Can someone elaborate on how exactly one can generally decompose tensor products into irreducible parts? Is there a connection with the Young Tableaux? With the Young tableaux one can easily conclude that $3\otimes 8 = 15 \oplus \bar{6} \oplus 3$, however how does one translate the Young tableaux into tensor components to get the above expression?
Thanks in advance.
Best Answer
The way I understand it, there is actually no shortcut method to write the explicit tensor components from the Young tableaux. We just need to symmetrize and antisymmetrize in all upper and lower indices, and whenever we come across mixed indices, remove traces as well.

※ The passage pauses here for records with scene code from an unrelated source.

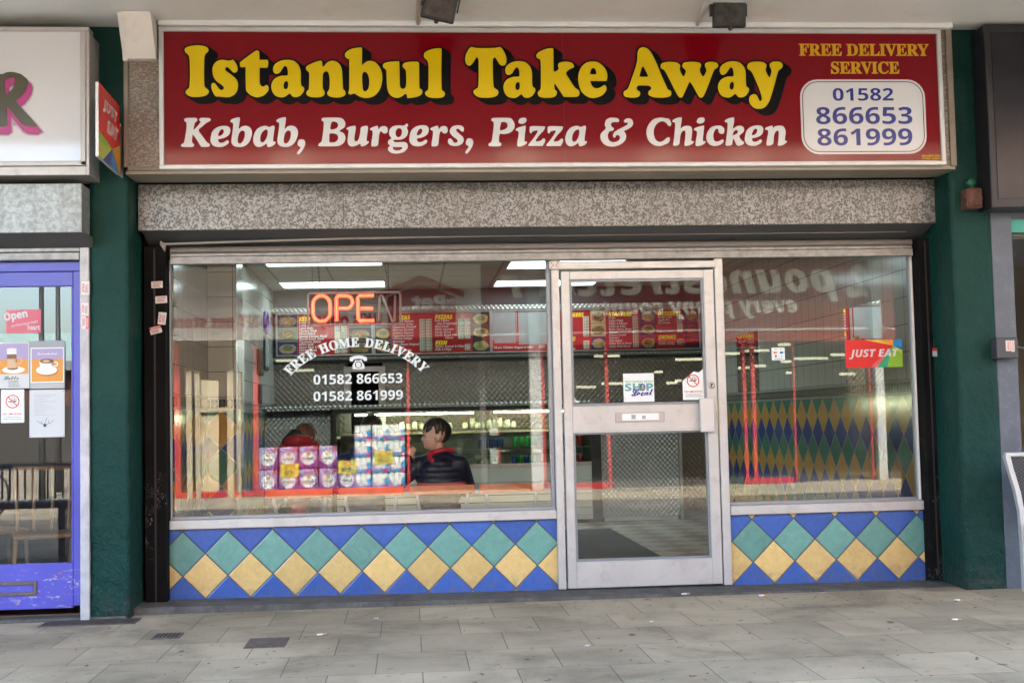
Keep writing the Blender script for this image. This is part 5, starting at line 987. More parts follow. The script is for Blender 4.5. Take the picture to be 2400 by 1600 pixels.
def b1(t, x0, x1, z0, z1):
    W_ = x1-x0; pics3(t, x0, x0+.215*W_, z0, z1, ('kebab', 'kebab', 'wrap'), (MBK, mat('menu_photo_olive', (.2, .2, .1), .5), MNV)); panel(t, x0+.215*W_, z0, x0+.755*W_, z1)
    items(t, x0+.22*W_, x0+.75*W_, z1-.02, ['Lamb Doner', 'Lamb Shish', 'Lamb Kofte', 'Chicken Shish', 'Mixed Kebab', 'Special Chicken Shish', 'Special Lamb Shish', 'Vegetarian Kebab', 'KING Grill', 'Doner Meat & Chips', 'Chicken Wrap', 'Doner Wrap'], [('6.70', '5.00'), ('7.50', '5.50'), ('7.50', '5.50'), ('7.50', '5.50'), ('9.00', ''), ('9.50', ''), ('9.50', ''), ('5.50', ''), ('9.50', ''), ('6.00', '5.00'), ('', '4.50'), ('', '4.50')] and [('6.70', '5.00'), ('7.50', '5.50'), ('7.50', '5.50'), ('7.50', '5.50')]+[('9.50', ' ')]*5+[('6.00', '5.00')]*3, 2, 'KEBABS', dz=.0325)
    pics3(t, x0+.755*W_, x1, z0, z1, ('kebab', 'kebab', 'burger'))
menu_board(647, 874, 'menu board headed KEBABS, leftmost behind the OPEN sign', b1)
def b2(t, x0, x1, z0, z1):
    W_ = x1-x0; pics3(t, x0, x0+.14*W_, z0, z1, ('pizza', 'pizza', 'pizza')); panel(t, x0+.14*W_, z0, x1, z1)
    items(t, x0+.145*W_, x0+.505*W_, z1-.02, ['Cheese & Tomato', 'Vegetarian Delux', 'Vegetarian Fireball', 'Mexican Fireball', 'Jalapeno Express', 'Pepperoni Lovers', 'Chicken Delight', 'Hawaiian', 'Farm House Original', "Joe's One", 'Seafood Classic'], [('6.00', '4.00')]+[('7.00', '5.50')]*10, 2, 'PIZZAS')
    items(t, x0+.515*W_, x0+.84*W_, z1-.02, ['Free Choice', '  (Any 4 toppings)', 'Meat Feast', 'KING Supreme', 'Garlic Bread', 'Garlic Bread with', '            Cheese'], [('7.00', '5.50'), '', ('7.00', '5.50'), ('8.50', '6.50'), ('4.00', '3.00'), ('4.50', '3.50'), ''], 2, 'PIZZAS')
    items(t, x0+.515*W_, x0+.84*W_, z0+.15, ['10 pcs. Scampi & Chips', 'Fish & Chips'], ['5.70', '4.70'], 1, 'FISH')
    pics3(t, x0+.845*W_, x1, z0, z1, ('pizza', 'chips', 'fish')); g = G(); g.box(x0+.508*W_, x0+.512*W_, YM-.006, YM, z0, z1); g.build('divider', MBK, t)
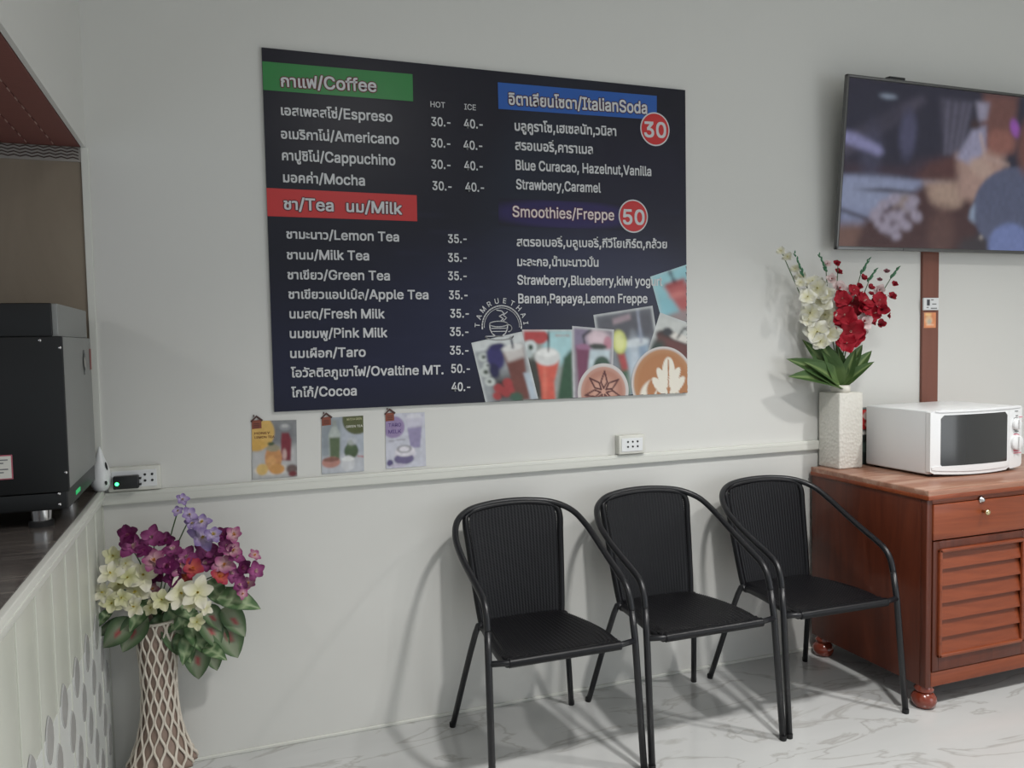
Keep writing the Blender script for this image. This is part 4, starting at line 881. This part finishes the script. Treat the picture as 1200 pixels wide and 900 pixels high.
def orient(o, pos, nrm, roll, s):
    z = Vector(nrm).normalized(); x = Vector((0, 0, 1)).cross(z)
    if x.length < .05: x = Vector((1, 0, 0))
    x.normalize(); y = z.cross(x); R = Matrix((x, y, z)).transposed().to_4x4() @ Matrix.Rotation(roll, 4, 'Z')
    o.matrix_local = Matrix.Translation(pos) @ R @ Matrix.Scale(s, 4)
def put(me, name, root, pos, nrm, s, roll=None):
    o = bpy.data.objects.new(name, me); C.objects.link(o); o.parent = root
    orient(o, Vector(pos)-root.location, nrm, random.uniform(0, 6.28) if roll is None else roll, s); return o
TOCAM = lambda p: (CAM-Vector(p)).normalized()

# left arrangement
PURP = bloom('orchid', (176, 96, 150), (100, 26, 78), (222, 196, 190), tilt=.45)
PURD = bloom('orchid', (120, 36, 96), (84, 22, 66), (160, 90, 120), tilt=.6)
PINK = bloom('orchid', (214, 180, 180), (142, 56, 112), (226, 170, 110), tilt=.5)
REDP = bloom('orchid', (206, 110, 90), (150, 34, 70), (230, 150, 90), tilt=.6)
LILA = bloom('orchid', (196, 182, 210), (126, 104, 158), (206, 180, 96), tilt=.4)
CREA = bloom('plain', (214, 212, 166), (222, 218, 204), (208, 190, 90), n=5, Wd_=.66, tilt=.35, curl=.25)
CRYE = bloom('plain', (190, 190, 130), (208, 206, 176), (190, 176, 80), n=5, Wd_=.66, tilt=.5)
def leaf_mesh(cols, n=9, wd=.36, fold=.25, droop=.35):
    """leaf along +X, length 1; cols(u across 0..1, t along) -> colour"""
    v = []; f = []; c = []
    for i in range(n+1):
        t_ = i/n; half = wd*math.sin(PI*min(1, .05+.95*t_)**.8)**.8 if t_ < 1 else 0
        for k in range(-3, 4):
            s = k/3; v.append((t_, s*half, fold*abs(s)*half*1.6-droop*t_*t_)); c.append(lin(cols(abs(s), t_)))
    for i in range(n):
        for k in range(6): a = i*7+k; f.append((a, a+7, a+8, a+1))
    o = ob('leaf', v, f, m_leaf, None, True, vc=np.array(c)); d_ = o.data; bpy.data.objects.remove(o); return d_
def calad(u, t_):
    if u < .2 and .35 < t_ < .66: return (168, 78, 82)
    if u > .9: return (66, 90, 62)
    if .5 < u < .8 and .1 < t_ < .9: return (98, 120, 86)
    return (136, 146, 122)
def calag(u, t_): return (62, 88, 58) if u > .75 else ((150, 168, 130) if u < .2 or (int(t_*9) % 3 == 0 and u < .75) else (86, 114, 76))
CAL = leaf_mesh(calad); CAG = leaf_mesh(calag); GLL = leaf_mesh(lambda u, t_: (116, 136, 84) if u < .2 else ((66, 92, 50) if t_ > .3 else (88, 112, 64)), 10, .17, .35, .3)
fa = thing('orchid_bouquet', 'bouquet of purple orchids over cream flowers and red-veined leaves in the tall lattice vase', 'flowers', (-.225, -.125, .56))
MOUTH = Vector((-.225, -.125, .55))
def flower(me, px, py, Y, s, name='blossom', root=fa, cen=Vector((-.14, -.02, .60)), k=.55):
    p = at(px, py, Y); n = (p-cen).normalized()*k+TOCAM(p)*(1-k)+Vector((random.uniform(-.35, .35), random.uniform(-.2, .2), random.uniform(-.3, .3)))
    return put(me, name, root, p, n, s)
LF = [(PURD, 151, 626, 13), (PURP, 155, 641, 15), (PURP, 178, 629, 13), (PURD, 193, 634, 11), (PINK, 181, 657, 14), (PURD, 195, 663, 14), (PURP, 203, 644, 12), (PINK, 210, 663, 14), (PURP, 218, 652, 12), (PURD, 168, 645, 9),
      (LILA, 214, 585, 7), (LILA, 208, 599, 6), (LILA, 222, 603, 9), (LILA, 237, 612, 10), (LILA, 225, 613, 8), (LILA, 236, 631, 16), (LILA, 250, 627, 10), (PURP, 240, 644, 14),
      (PURD, 261, 627, 10), (PINK, 274, 627, 10), (PURP, 265, 640, 10), (PINK, 273, 645, 10), (PURP, 277, 653, 9), (PINK, 298, 651, 8), (PURP, 299, 669, 11), (PURD, 283, 665, 12), (PINK, 262, 662, 13), (REDP, 257, 676, 12),
      (PURP, 240, 661, 12), (REDP, 227, 666, 13), (REDP, 217, 675, 11), (PURP, 280, 684, 11), (PINK, 291, 684, 9), (PINK, 284, 696, 7), (PURD, 204, 676, 12), (PURP, 250, 652, 11), (PURD, 186, 675, 10), (PURP, 270, 672, 11),
      (CRYE, 133, 652, 12), (CREA, 130, 672, 13), (CREA, 121, 694, 11), (CREA, 168, 674, 17), (CREA, 160, 693, 17), (CREA, 158, 711, 12), (CREA, 211, 694, 17), (CREA, 232, 694, 17), (CRYE, 131, 706, 12), (CRYE, 190, 703, 13),
      (CREA, 240, 712, 9), (CRYE, 231, 728, 10), (CRYE, 140, 685, 13), (CRYE, 177, 712, 9), (CREA, 148, 660, 9), (CRYE, 150, 676, 12), (PINK, 180, 690, 9), (CRYE, 222, 708, 8), (CRYE, 143, 700, 11)]
for me, x, y, s in LF:
    Y = -.17-.05*math.cos((x-210)/95*1.3)+random.uniform(-.03, .03)
    if me in (CREA, CRYE): Y -= .03
    p = at(x, y, Y); flower(me, x, y, Y, s*.00345)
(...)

Traceless symmetric tensors, antisymmetric tensors and traces transform irreducibly. To elaborate; we have $u^{i}v^{j}_k$, firstly we build the symmetric(in the upper indices) traceless part $$ S^{ij}_{k} = \dfrac{1}{2}\left(u^{i}v^{j}_k + u^{j}v^{i}_k - \alpha\delta_{k}^{i}u^lv^j_l- \beta\delta_{k}^{j}u^lv^i_l\right). $$ We calculate the $\alpha$ and $\beta$ coefficients from the requirement that $S^{ij}_k = S^{ji}_k$ and $S^{ij}_{i} = 0$, while keeping in mind that $v^i_i = 0$ as well. This gives $\alpha = \beta = \dfrac{1}{4}$.
Next we consider the antisymmetric part (thanks "Frederic BrĂ¼nner" for pointing it out) $$ A^{ij}_k = \dfrac{1}{2}\left( u^{i}v^{j}_k - u^{j}v^{i}_k \right) = \dfrac{1}{2}\epsilon^{ijl}\epsilon_{lmn}u^{m}v^{n}_k. $$
Finally we should add the traces we subracted, getting $$ u^{i}v^{j}_k = \underbrace{S^{ij}_{k}}_{15} + \underbrace{A^{ij}_k}_{\bar{6}} +\underbrace{\dfrac{1}{8}\delta_{k}^{i}u^lv^j_l + \dfrac{1}{8}\delta_{k}^{i}u^lv^j_l}_{3} $$
However, I realised that the above procedure is almost complete, and actually leads to reducible tensors. Naively, I thought initially that antisymmetric tensors don't need to have the traces removed, but in fact $A^{ij}_k$ needs to have its two traces removed (otherwise one could contract with $\delta^{i}_j$ and get a reduced tensor). So to correct the above, we write $$ A^{ij}_k = \dfrac{1}{2}\left( u^{i}v^{j}_k - \lambda\delta^{i}_{k}u^lv_l^j - u^{j}v^{i}_k + \mu\delta^{j}_ku^lv^i_l \right). $$ Again by requiring antisymmetry and tracelessness; $A^{ij}_k = -A^{ji}_k$, $A^{ij}_i = 0$, we get $\lambda = \dfrac{1}{2}$ and $\mu = -\dfrac{1}{2}$.
In total then, to the right hand side, we have $-\dfrac{1}{8} - \dfrac{1}{4} = -\dfrac{3}{8}$ times the trace $\delta^{i}_{k}u^lv_l^j$, so to make the two sides of the original equations equal, we add $\dfrac{3}{8}$ of that trace (also for the other trace we need to subtract $\dfrac{1}{8}$).
The correct answer is, therefore, the one given by Georgi, if of course one immediately ``sees'' that symmetrizing $\epsilon_{lmn}u^mv^n_k$ with respect to $lk$ and then contracting with $\epsilon^{ijl}$ is equivalent to removing the traces of the $A^{ij}_k$!